- [DATA SEGMENT]:
• • • • • • •
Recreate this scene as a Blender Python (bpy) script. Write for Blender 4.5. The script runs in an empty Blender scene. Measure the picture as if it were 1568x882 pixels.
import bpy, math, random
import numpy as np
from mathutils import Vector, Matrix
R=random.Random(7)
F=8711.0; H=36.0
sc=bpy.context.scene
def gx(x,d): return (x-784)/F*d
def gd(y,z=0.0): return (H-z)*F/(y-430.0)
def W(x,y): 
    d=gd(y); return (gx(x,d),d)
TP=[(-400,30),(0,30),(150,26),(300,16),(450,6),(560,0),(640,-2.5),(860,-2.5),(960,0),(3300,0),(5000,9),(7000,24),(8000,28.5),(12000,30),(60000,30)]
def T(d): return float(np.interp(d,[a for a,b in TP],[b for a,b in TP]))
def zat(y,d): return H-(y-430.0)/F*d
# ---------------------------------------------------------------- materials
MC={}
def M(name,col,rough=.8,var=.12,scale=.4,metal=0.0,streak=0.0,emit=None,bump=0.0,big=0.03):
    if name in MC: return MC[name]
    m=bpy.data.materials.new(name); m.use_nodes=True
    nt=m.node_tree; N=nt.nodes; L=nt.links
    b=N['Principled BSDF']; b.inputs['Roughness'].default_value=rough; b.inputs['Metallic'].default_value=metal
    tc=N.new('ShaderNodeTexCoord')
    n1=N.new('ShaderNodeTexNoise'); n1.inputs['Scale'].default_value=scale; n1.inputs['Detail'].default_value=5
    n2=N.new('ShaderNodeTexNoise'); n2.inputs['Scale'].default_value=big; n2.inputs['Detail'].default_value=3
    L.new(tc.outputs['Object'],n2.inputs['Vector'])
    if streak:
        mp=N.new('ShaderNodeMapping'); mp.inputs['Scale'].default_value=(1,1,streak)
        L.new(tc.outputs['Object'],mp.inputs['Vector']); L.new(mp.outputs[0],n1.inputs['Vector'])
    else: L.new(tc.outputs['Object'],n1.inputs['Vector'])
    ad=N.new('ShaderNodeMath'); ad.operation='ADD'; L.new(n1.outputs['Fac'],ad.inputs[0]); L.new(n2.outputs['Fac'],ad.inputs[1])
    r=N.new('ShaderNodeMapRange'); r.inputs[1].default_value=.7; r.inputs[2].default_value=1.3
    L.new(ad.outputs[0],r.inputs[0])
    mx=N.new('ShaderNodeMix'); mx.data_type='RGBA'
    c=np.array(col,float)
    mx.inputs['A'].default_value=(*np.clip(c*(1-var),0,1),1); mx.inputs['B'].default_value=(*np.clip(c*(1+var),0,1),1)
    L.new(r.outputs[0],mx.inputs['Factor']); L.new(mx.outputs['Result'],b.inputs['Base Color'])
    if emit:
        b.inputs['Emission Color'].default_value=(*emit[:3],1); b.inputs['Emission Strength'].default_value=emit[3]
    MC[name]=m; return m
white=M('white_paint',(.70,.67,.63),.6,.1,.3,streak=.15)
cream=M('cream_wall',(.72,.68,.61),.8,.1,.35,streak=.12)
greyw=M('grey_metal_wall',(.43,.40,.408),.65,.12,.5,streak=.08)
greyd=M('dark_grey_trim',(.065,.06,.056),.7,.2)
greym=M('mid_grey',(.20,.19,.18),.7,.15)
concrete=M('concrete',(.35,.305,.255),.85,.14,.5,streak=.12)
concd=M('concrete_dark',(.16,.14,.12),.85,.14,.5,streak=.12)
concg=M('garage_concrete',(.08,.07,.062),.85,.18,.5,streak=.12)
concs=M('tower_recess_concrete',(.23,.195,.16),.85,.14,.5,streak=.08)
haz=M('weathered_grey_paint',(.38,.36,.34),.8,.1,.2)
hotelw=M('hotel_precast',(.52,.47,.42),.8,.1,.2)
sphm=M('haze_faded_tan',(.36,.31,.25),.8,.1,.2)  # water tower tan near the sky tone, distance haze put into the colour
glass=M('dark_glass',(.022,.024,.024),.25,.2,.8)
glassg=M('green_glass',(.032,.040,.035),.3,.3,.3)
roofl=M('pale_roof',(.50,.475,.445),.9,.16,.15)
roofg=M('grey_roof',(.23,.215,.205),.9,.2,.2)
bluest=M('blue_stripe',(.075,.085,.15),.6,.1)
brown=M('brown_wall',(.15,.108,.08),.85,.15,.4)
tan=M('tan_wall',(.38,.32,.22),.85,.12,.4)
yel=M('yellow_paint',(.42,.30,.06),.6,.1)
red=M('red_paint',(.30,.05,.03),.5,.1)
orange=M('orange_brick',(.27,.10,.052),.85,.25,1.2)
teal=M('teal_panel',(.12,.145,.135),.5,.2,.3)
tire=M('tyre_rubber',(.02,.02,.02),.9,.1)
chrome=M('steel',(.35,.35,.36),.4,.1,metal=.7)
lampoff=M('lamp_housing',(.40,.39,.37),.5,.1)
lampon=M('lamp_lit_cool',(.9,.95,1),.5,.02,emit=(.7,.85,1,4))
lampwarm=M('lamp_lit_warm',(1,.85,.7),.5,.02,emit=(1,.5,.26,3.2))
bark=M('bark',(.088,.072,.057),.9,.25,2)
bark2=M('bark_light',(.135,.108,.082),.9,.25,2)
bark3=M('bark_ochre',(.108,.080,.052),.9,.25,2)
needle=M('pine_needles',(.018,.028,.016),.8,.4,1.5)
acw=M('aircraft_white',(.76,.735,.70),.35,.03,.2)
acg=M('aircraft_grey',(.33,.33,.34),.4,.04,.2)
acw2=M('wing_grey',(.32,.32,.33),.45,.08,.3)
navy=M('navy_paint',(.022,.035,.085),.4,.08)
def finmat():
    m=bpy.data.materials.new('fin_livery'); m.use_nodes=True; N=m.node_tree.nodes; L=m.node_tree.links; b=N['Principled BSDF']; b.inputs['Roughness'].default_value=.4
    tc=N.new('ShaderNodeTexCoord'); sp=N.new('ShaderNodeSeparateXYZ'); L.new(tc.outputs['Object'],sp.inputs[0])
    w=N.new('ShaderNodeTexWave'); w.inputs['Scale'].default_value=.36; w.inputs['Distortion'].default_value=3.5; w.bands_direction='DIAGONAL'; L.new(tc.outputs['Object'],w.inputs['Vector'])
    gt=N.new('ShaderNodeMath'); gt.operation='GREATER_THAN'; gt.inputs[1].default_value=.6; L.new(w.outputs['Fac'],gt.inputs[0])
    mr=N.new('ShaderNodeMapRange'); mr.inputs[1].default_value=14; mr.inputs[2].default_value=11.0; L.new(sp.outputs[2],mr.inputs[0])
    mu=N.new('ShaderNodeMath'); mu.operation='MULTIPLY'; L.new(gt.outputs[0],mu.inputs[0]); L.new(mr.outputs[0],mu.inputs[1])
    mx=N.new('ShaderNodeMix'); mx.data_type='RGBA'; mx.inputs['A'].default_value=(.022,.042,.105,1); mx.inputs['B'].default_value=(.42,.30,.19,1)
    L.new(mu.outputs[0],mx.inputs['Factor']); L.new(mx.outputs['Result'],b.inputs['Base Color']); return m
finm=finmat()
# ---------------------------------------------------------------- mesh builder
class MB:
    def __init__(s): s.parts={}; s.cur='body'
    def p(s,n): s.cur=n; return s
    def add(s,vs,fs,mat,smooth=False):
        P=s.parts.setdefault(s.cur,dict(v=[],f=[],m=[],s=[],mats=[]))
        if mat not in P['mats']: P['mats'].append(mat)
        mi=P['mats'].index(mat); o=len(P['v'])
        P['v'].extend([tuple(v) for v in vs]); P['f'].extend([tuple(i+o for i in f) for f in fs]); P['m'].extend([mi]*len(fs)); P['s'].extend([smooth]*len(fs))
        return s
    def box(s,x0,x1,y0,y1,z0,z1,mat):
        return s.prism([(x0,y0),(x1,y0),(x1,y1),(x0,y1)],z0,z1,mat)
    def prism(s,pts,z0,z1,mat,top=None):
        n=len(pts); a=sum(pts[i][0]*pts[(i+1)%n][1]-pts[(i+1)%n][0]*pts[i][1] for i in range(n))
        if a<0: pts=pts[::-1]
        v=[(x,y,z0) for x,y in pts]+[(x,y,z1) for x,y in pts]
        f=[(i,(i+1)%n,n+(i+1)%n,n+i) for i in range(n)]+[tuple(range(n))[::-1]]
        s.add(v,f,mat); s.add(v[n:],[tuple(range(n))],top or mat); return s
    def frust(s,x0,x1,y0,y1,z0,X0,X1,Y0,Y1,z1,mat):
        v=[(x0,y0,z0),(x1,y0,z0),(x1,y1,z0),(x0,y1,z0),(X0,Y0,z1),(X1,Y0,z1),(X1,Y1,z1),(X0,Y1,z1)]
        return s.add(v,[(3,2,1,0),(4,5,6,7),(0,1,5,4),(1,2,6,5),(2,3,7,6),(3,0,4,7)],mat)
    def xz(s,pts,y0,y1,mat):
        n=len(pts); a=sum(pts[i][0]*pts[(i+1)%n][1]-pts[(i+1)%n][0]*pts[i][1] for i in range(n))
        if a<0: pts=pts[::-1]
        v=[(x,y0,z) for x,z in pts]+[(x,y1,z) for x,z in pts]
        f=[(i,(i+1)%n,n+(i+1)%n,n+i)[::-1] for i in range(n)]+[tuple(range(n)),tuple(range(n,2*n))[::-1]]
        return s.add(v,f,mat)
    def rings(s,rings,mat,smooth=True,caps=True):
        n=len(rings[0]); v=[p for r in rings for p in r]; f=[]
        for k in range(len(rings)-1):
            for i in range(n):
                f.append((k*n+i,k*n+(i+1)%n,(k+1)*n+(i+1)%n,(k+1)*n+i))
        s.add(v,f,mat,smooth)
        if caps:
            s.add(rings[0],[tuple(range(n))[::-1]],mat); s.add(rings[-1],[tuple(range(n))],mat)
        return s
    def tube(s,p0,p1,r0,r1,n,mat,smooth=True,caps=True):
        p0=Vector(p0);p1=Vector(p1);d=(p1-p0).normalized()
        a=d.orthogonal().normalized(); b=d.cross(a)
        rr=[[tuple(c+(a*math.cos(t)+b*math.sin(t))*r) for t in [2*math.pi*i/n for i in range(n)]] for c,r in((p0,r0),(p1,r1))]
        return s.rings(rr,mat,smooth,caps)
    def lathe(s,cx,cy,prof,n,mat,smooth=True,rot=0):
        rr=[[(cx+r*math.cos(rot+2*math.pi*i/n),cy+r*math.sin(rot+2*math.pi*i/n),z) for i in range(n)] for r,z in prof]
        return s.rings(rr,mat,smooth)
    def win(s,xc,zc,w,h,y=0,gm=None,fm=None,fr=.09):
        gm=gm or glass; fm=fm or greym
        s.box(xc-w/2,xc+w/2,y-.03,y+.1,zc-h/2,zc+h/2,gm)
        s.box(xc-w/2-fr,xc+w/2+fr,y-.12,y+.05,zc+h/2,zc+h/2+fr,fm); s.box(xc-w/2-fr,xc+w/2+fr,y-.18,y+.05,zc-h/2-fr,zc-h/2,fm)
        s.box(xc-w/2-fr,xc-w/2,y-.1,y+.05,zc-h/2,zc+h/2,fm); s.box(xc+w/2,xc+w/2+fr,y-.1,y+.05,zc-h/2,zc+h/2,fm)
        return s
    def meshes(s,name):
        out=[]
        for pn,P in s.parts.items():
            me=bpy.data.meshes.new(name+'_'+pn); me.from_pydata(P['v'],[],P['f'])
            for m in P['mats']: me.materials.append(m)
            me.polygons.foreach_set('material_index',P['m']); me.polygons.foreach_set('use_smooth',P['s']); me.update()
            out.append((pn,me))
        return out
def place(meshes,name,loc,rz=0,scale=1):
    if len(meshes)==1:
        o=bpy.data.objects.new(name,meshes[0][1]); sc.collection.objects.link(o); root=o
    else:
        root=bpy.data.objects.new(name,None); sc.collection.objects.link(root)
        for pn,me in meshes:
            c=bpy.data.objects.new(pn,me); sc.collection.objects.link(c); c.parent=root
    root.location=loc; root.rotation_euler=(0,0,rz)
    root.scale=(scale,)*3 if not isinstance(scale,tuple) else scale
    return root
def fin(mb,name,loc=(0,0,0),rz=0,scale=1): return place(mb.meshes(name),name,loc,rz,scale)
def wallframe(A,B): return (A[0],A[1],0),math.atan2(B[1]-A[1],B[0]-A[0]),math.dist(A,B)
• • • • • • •
Locate and copy each line in the data above that includes the word "scene".

Recreate this scene as a Blender Python (bpy) script. Write for Blender 4.5. The script runs in an empty Blender scene. Measure the picture as if it were 1568x882 pixels.
sc=bpy.context.scene